Was reading "SIP: The Never-Ending Hype Wagon" . It says the people expectations vs actual.
"Today, H.323 commands about 80% of the international long distance VoIP minutes, which is an estimated 15.8% or 49.4B minutes of all international voice communication. Even Skype, perhaps the single-largest VoIP network, has not caught up with H.323 in terms of minutes of traffic. (Skype had 13.8B minutes of VoIP traffic in 2006 and held a 4.4% share of the international voice business.)

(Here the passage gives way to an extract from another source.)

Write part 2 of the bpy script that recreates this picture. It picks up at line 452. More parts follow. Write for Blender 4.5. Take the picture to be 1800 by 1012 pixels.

Where does this leave SIP? People are still working hard to try to make SIP a success story, even after trying for so many years and gaining so little market share. Standards bodies including the ITU SG11 and ETSI TISPAN are trying to position SIP as the NGN protocol and a replacement for the PSTN systems already deployed. But perhaps what is not so well understood in the industry is that the carriers are not likely to provide new, innovative services on top of SIP. What would be the financial motivator? Will users pay for new kinds of services and capabilities? What would those services and capabilities be? Can SIP provide them and would SIP be the right choice? So far, nothing new or innovative has been delivered and as financial reality sets in, you will likely see that little actually changes"
Read the article at : http://www.dailypayload.com/2007/0618.html
tailpiece: finally i understood, why SIP mag changed its name to unified communications mag. Reality strikes :-).